Jerzy opowiada chętnie. O zesłaniu babci i dziadka w 1936 r. z okręgu kamieńsko-podolskiego do okręgu akmolijskiego w dzisiejszym Kazachstanie i o tym, jak kopali ziemianki, by przetrwać pierwsze zimy. – Dziadek mówił po polsku, znał polską historię – wspomina Jerzy. Za Stalina NKWD zamknęło go w więzieniu. Nie wrócił. Za co dokładnie, nie wiedzą. W tamtych czasach wystarczył przecież drobiazg, by narazić się władzy. – Ja „Ojcze nasz” umiem, ale po rosyjsku – Jerzy recytuje modlitwę. Po polsku nie mówi, bo za komunizmu lepiej było nie przyznawać się, skąd się pochodzi. Później nie było możliwości, by się uczyć. Teraz chwyta każde słowo od dzieci, które od miesiąca uczą się w polskiej szkole.
– A u was samochód jest? – zmienia na chwilę temat. – Ja naprawię, polakieruję… – proponuje. Jerzy aż rwie się do pracy. Naprawia nowym sąsiadom, co tylko może. Niestety, załatwianie formalności, które pozwolą mu podjąć pracę, jeszcze trwa: rodzina Bujalskich dostała właśnie dowody osobiste, ale czeka jeszcze na pozwolenia na pracę.
To nasz kraj
Tydzień po rodzinie Bujalskich do Wińska przyjechały: babcia Rozalia Kulikowska, mama Eugenia Bliżeńska i jej córka Maria. Zamieszkały w elegancko odremontowanym budynku po szkole w Rudawie.
– Moich dziadków zesłano na Syberię tuż po ich ślubie w 1936 r. – pani Rozalia opowiada po polsku, z wyraźnym rosyjskim akcentem. – Inni członkowie rodziny pozostali na Kresach, a po wojnie przyjechali do Polski. Od kilkunastu lat jest tu także mój syn. My wróciłyśmy jako ostatnie.

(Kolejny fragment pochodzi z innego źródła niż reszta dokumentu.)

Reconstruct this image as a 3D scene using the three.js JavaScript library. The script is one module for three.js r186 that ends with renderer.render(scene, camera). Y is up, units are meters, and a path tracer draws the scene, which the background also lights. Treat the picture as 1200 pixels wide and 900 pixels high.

Kokczetaw, z którego pochodzą, to 135-tysięczna miejscowość. Oprócz muzułmanów mieszkają tam prawosławni, protestanci i katolicy. Każda nacja ma swoją religię, a katolicyzm szczególnie łączy się tu z polskością. – Naszą parafię prowadzą polscy misjonarze – pani Rozalia pokazuje zdjęcie ładnego, murowanego kościoła w kalendarzu, który przywiozła z Kazachstanu. Maria uczyła się języka i kultury polskiej w czymś w rodzaju domu kultury. Po polsku mówi jednak nieśmiało. Podobnie jak mamie, brakuje jej słów, by wyrazić dokładnie to, co chce.
Czy są szczęśliwe? – Bardzo. Przecież to nasz kraj – mówi pani Rozalia. Na buziach Eugenii i Marii gości radość, ale w oczach pojawia się smutek. – Dobrze nam tu, ale też tęsknimy. To nie są łatwe decyzje – mówią. Wszystko, czym żyły do tej pory, zostawiły tysiące kilometrów stąd. Potrzebują czasu, by się przyzwyczaić.
Z otwartymi rękami
– Dlaczego ich sprowadziłam? – pani wójt nie ma wątpliwości. – Przecież miejsce tych ludzi jest tu, w ich kraju. Tylko pociąg z nimi się spóźnił.
Gmina Wińsko czeka na kolejnych repatriantów. Przyjazdy przedłużają się ze względu na sytuacje osobiste i formalności. Przyjadą m.in. dwaj kucharze: ojciec i syn. Pani wójt już planuje otworzyć w Wińsku kazachską restaurację albo hotel z kazachską kuchnią. Potomkowie polskich zesłańców zapisują się na listę repatriacyjną i przyjeżdżają zarówno dlatego, że czują się Polakami, ale też dlatego, że w Polsce jest dużo łatwiej. – Step nie daje warunków do życia. Podobnie jak inne miejsca na Syberii – mówi Jolanta Krysowata-Zielnica. Teraz, korzystając z Ustawy Repatriacyjnej, możemy tę historię odwrócić. Z korzyścią dla naszych rodaków i dla naszego kraju.